Transcribe only the stretch of lines that opens with the line containing "Build this scene" and closes with the last line of the listing, skipping pictures.

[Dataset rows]
******************************

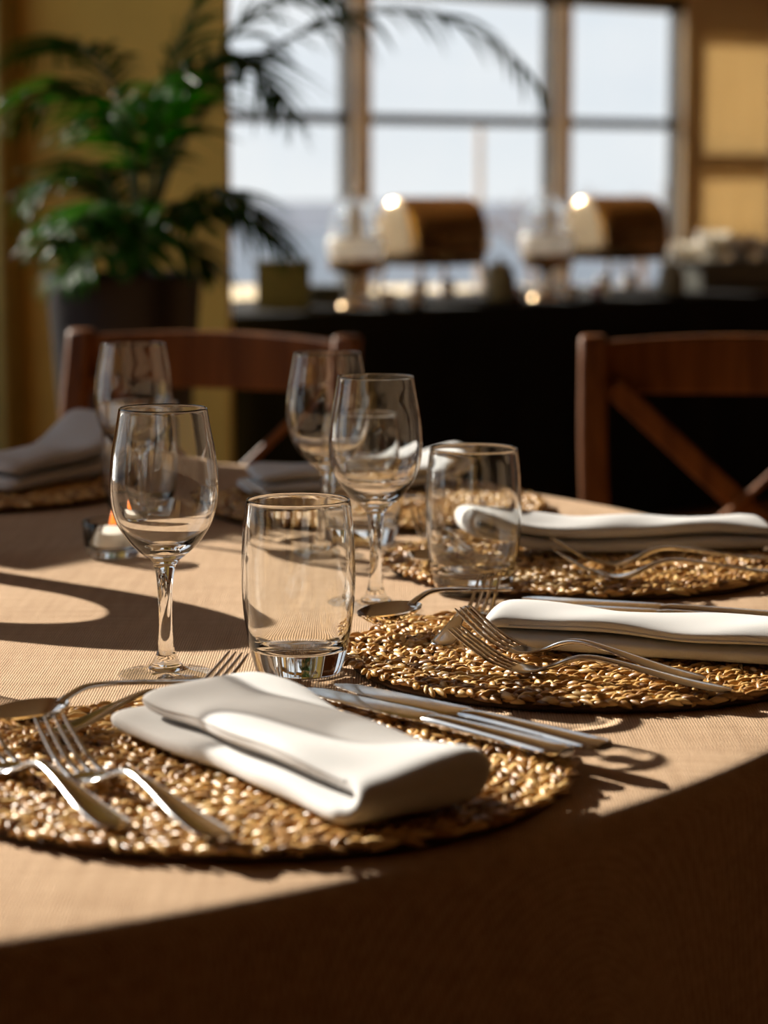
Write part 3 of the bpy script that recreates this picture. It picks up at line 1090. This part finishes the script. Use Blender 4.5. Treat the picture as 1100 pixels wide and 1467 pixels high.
def spoon_proto(L):
    t = thing('spoon', 'x', 'spoon', group='steel dessert spoons')
    k = L / .18
    bl, bw_, dp = .030, .0195, .0105
    def bowl_pt(u, v, off):
        a = 2 * PI * v
        r = u
        x = bl + bl * r * math.cos(a)
        wid = bw_ * (1 + .12 * math.cos(a))
        y = wid * r * math.sin(a)
        z = .0015 + dp * (r ** 2.2) + off
        return (x * k, y * k, z * k)
    mb = MB()
    mb.grid(lambda u, v: bowl_pt(u, v, .0012), 12, 40)
    mb.grid(lambda u, v: bowl_pt(u, 1 - v, 0), 12, 40)
    mb.grid(lambda u, v: tuple(np.array(bowl_pt(1, v, .0012)) * (1 - u) + np.array(bowl_pt(1, v, 0)) * u), 1, 40)
    build('bowl', mb, 'steel', t)
    hk = interp([(.056, .0075, .003, .0112), (.066, .0062, .0034, .0145), (.08, .006, .0034, .017), (.105, .0085, .003, .0145), (.145, .0145, .0026, .0075), (.168, .0168, .0025, .0035), (.176, .0145, .0024, .0026), (.18, .005, .002, .0024)], 26)
    build('handle', MB().loft([[(p[0] * k, p[1] * k, p[2] * k) for p in sect(r[0], r[3], r[1], r[2], 12)] for r in hk]), 'steel', t)
    return note(t)

def tip_from_end(ex, ey, deg, L):
    return (ex - L * math.cos(R(deg)), ey - L * math.sin(R(deg)))

FK = fork_proto(.21, 'x')
x, y = tip_from_end(-.084, 1.226, -57, .21)
dup(FK, True, 'steel fork with its handle end nearest the camera on the front placemat', (x, y, MT + .002), R(-57))
x, y = tip_from_end(-.140, 1.254, -58, .21)
dup(FK, False, 'steel fork at the left picture edge on the front placemat', (x, y, MT), R(-58))
dup(FK, False, 'lower steel fork on the right placemat, its short handle ending on the mat', (.050, 1.700, MT), R(-28.5))
dup(FK, False, 'upper steel fork on the right placemat, lying against the white napkin', (.058, 1.762, MT + .0035), R(-39.5), ry=R(.5))
dup(FK, False, 'steel fork behind the right tumbler lying closest to the far napkin', (.150, 2.130, MT), R(12))
dup(FK, False, 'steel fork on the mat behind the right tumbler, farther from the napkin', (.146, 2.067, MT), R(7.5))
dup(FK, False, 'shaded steel fork on the far mat beside the dark napkin', (-.150, 2.545, MT), R(12))
dup(FK, False, 'shaded steel fork at far left peeping from under the raised napkin', (-.300, 2.63, MT), R(90))

DF = fork_proto(.187, 'x')
DF['group'] = 'steel dessert forks'
dup(DF, True, 'small steel fork with tines pointing at the front tumbler', (-.099, 1.622, MT), R(-125.5))
dup(DF, False, 'small steel fork with tines pointing up at the right tumbler', (.086, 1.945, MT), R(-103.8))
dup(DF, False, 'small steel fork seen left of the right tumbler on the far mat', (.035, 2.36, MT), R(-78))

KN = knife_proto()
dup(KN, True, 'front one of two steel knives beside the foreground napkin', (-.056, 1.592, MT + .001), R(-47.5), scale=1.05)
dup(KN, False, 'rear one of two steel knives beside the foreground napkin', (-.0335, 1.6005, MT + .002), R(-47), scale=1.05)
dup(KN, False, 'front steel knife lying behind the right white napkin', (.106, 1.925, MT), R(-22))
dup(KN, False, 'rear steel knife lying behind the right white napkin', (.113, 1.952, MT), R(-22.8))
dup(KN, False, 'steel knife lying behind the far white napkin', (.112, 2.352, MT + .002), R(11))

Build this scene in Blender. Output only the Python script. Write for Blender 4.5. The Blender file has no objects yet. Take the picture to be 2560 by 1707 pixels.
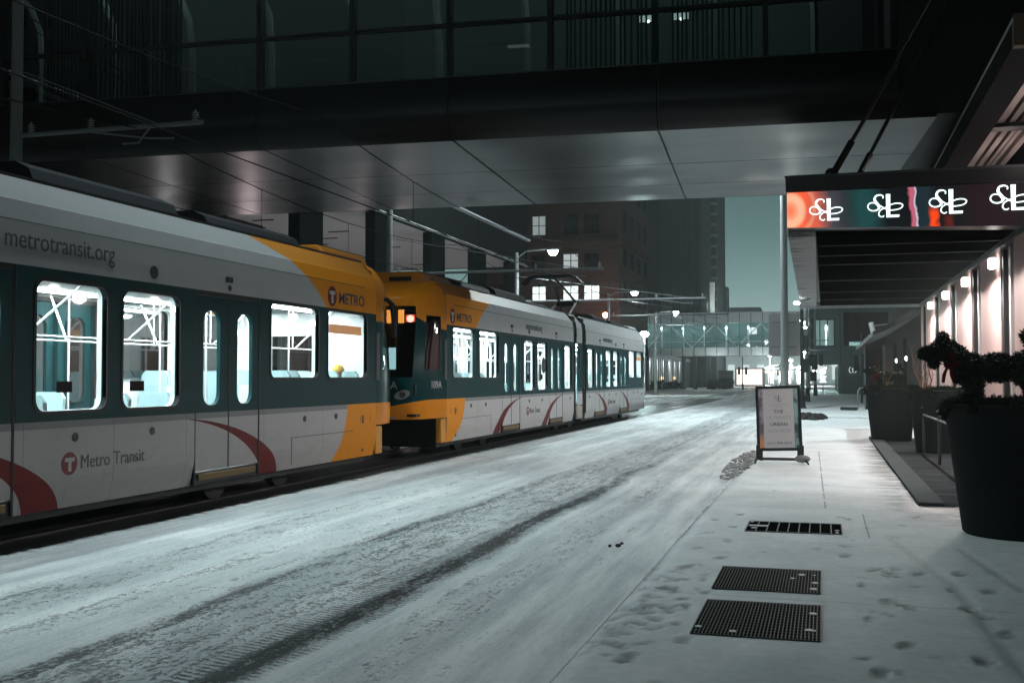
import bpy, bmesh, math, random
from mathutils import Vector, Matrix
random.seed(7)
C = bpy.context.scene.collection
R = math.radians
PI = math.pi
# ------------------------------------------------------------------ camera, world, exposure
cam_d = bpy.data.cameras.new('camera')
cam = bpy.data.objects.new('camera', cam_d)
C.objects.link(cam)
cam.location = (0, 0, 1.6)
cam.rotation_euler = (R(90 + 1.8986), 0, R(16.105))
cam_d.lens = 37.97
cam_d.sensor_width = 36
cam_d.clip_start = 0.05
cam_d.clip_end = 2000
bpy.context.scene.camera = cam
sc = bpy.context.scene
sc.view_settings.view_transform = 'Standard'
sc.view_settings.look = 'None'
sc.view_settings.exposure = 0.0
sc.view_settings.gamma = 1.0
sc.cycles.use_denoising = True
sc.cycles.max_bounces = 6
sc.cycles.diffuse_bounces = 2
sc.cycles.glossy_bounces = 3
sc.cycles.transparent_max_bounces = 16
sc.cycles.volume_bounces = 0
sc.cycles.sample_clamp_indirect = 3.0
w = bpy.data.worlds.new('World')
sc.world = w
w.use_nodes = True
nt = w.node_tree
bg = nt.nodes['Background']
tc = nt.nodes.new('ShaderNodeTexCoord')
sx = nt.nodes.new('ShaderNodeSeparateXYZ')
cr = nt.nodes.new('ShaderNodeValToRGB')
nt.links.new(tc.outputs['Generated'], sx.inputs[0])
nt.links.new(sx.outputs['Z'], cr.inputs[0])
cr.color_ramp.elements[0].position = 0.0
cr.color_ramp.elements[0].color = (0.60, 0.75, 0.75, 1)
cr.color_ramp.elements[1].position = 0.9
cr.color_ramp.elements[1].color = (0.003, 0.006, 0.006, 1)
for p_, c_ in ((0.022, (0.50, 0.66, 0.66, 1)), (0.050, (0.33, 0.47, 0.465, 1)), (0.080, (0.24, 0.385, 0.375, 1)), (0.125, (0.130, 0.235, 0.232, 1)),
               (0.165, (0.082, 0.162, 0.160, 1)), (0.26, (0.025, 0.052, 0.052, 1)), (0.40, (0.008, 0.016, 0.016, 1))):
    e_ = cr.color_ramp.elements.new(p_)
    e_.color = c_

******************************

# Correct response:
Build this scene in Blender. Output only the Python script. Write for Blender 4.5. The Blender file has no objects yet. Take the picture to be 2560 by 1707 pixels.
import bpy, bmesh, math, random
from mathutils import Vector, Matrix
random.seed(7)
C = bpy.context.scene.collection
R = math.radians
PI = math.pi
# ------------------------------------------------------------------ camera, world, exposure
cam_d = bpy.data.cameras.new('camera')
cam = bpy.data.objects.new('camera', cam_d)
C.objects.link(cam)
cam.location = (0, 0, 1.6)
cam.rotation_euler = (R(90 + 1.8986), 0, R(16.105))
cam_d.lens = 37.97
cam_d.sensor_width = 36
cam_d.clip_start = 0.05
cam_d.clip_end = 2000
bpy.context.scene.camera = cam
sc = bpy.context.scene
sc.view_settings.view_transform = 'Standard'
sc.view_settings.look = 'None'
sc.view_settings.exposure = 0.0
sc.view_settings.gamma = 1.0
sc.cycles.use_denoising = True
sc.cycles.max_bounces = 6
sc.cycles.diffuse_bounces = 2
sc.cycles.glossy_bounces = 3
sc.cycles.transparent_max_bounces = 16
sc.cycles.volume_bounces = 0
sc.cycles.sample_clamp_indirect = 3.0
w = bpy.data.worlds.new('World')
sc.world = w
w.use_nodes = True
nt = w.node_tree
bg = nt.nodes['Background']
tc = nt.nodes.new('ShaderNodeTexCoord')
sx = nt.nodes.new('ShaderNodeSeparateXYZ')
cr = nt.nodes.new('ShaderNodeValToRGB')
nt.links.new(tc.outputs['Generated'], sx.inputs[0])
nt.links.new(sx.outputs['Z'], cr.inputs[0])
cr.color_ramp.elements[0].position = 0.0
cr.color_ramp.elements[0].color = (0.60, 0.75, 0.75, 1)
cr.color_ramp.elements[1].position = 0.9
cr.color_ramp.elements[1].color = (0.003, 0.006, 0.006, 1)
for p_, c_ in ((0.022, (0.50, 0.66, 0.66, 1)), (0.050, (0.33, 0.47, 0.465, 1)), (0.080, (0.24, 0.385, 0.375, 1)), (0.125, (0.130, 0.235, 0.232, 1)),
               (0.165, (0.082, 0.162, 0.160, 1)), (0.26, (0.025, 0.052, 0.052, 1)), (0.40, (0.008, 0.016, 0.016, 1))):
    e_ = cr.color_ramp.elements.new(p_)
    e_.color = c_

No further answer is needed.